IV.                      We are hated by the world because of the Son.

a.        Explanation:I have given them your word, and the world has hated them because they are not of the world, just as I am not of the world.” Jesus indicates a distinct difference between His followers and the world. The “world” here refers to human systems and values opposed to God’s will and truth. The disciples, having received and internalized God’s Word, stand in stark contrast to mainstream societal norms, ideologies, and practices that reject divine principles.


The world’s hatred stems from this fundamental difference. Just as Jesus faced opposition and rejection because His teachings and life challenged the status quo, His followers encounter similar animosity due to their adherence to divine truth. “Not of the world” emphasizes the disciples’ transformed identity.

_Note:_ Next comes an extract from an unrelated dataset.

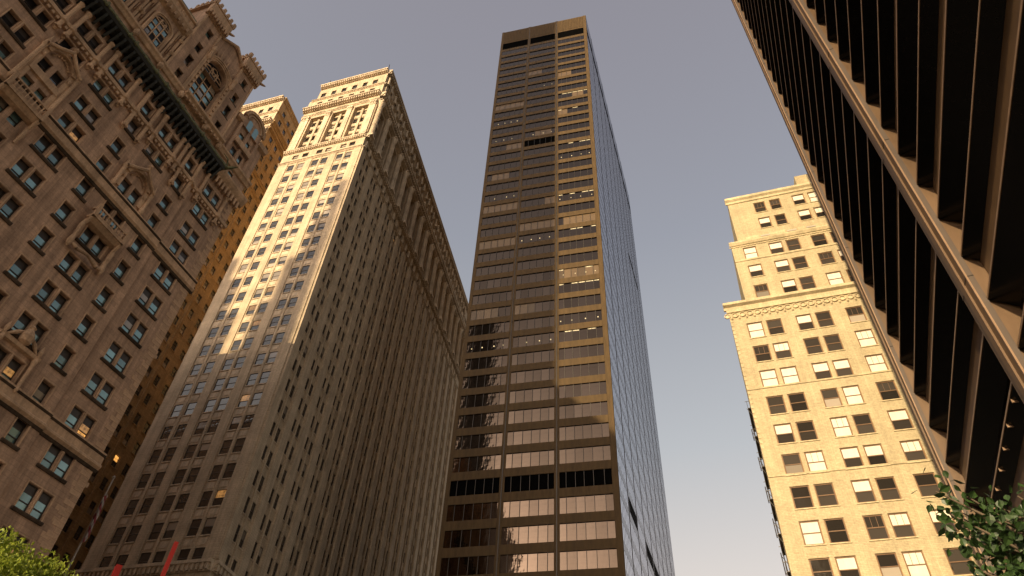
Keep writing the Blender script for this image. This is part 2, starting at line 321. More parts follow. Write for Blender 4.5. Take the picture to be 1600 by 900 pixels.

Being “not of the word” signifies they belong to a different reality -the Kingdom of God.


Jesus uses the word, “world” 15 times to emphasize the distinct and often adversarial relationship between His followers and the prevailing systems and values of the earthly realm. By frequently referring to the ‘world,’ Jesus highlights the disciples’ separation from worldly influences, the spiritual dangers they face, and the mission to reach and transform the world despite its hostility.


b.        Illustration: Imagine a lighthouse situated on a rugged coastline. This lighthouse emits a powerful, steady light, guiding ships safely through stormy, dark water. Within this darkness, the light is conspicuous -distinctly separate and illuminating. The lighthouse represents the disciples who gave received God’s Word. Just as the lighthouse is designed to reflect light, the disciples, have internalized divine truth, reflect this truth in their lives. The Word of God within them is the source of their distinctiveness and guidance.


Now picture several smaller boats near the lighthouse that fight against its light, preferring to navigate in their self-assumed understanding, rejecting the guidance its offers. These boats represent the world and its system, opposed to being guided by the light. Instead, of letting the light be a guide, they are provoked by it. In love, we are called to provoke the world.


c.        Application: Embrace your Mission by engaging the World.


We are gospel people with a gospel message.


TIE-UP: We started talking of this message by talking about a young man about to take a big step in his career, but beneath his excitement was a layer of uncertainty. Remember, the fears he told me: Am I making the right decision? What if I fail? What if I don’t belong? Maybe, you have the same feelings, if so, remember your identity and your mission by embracing them both.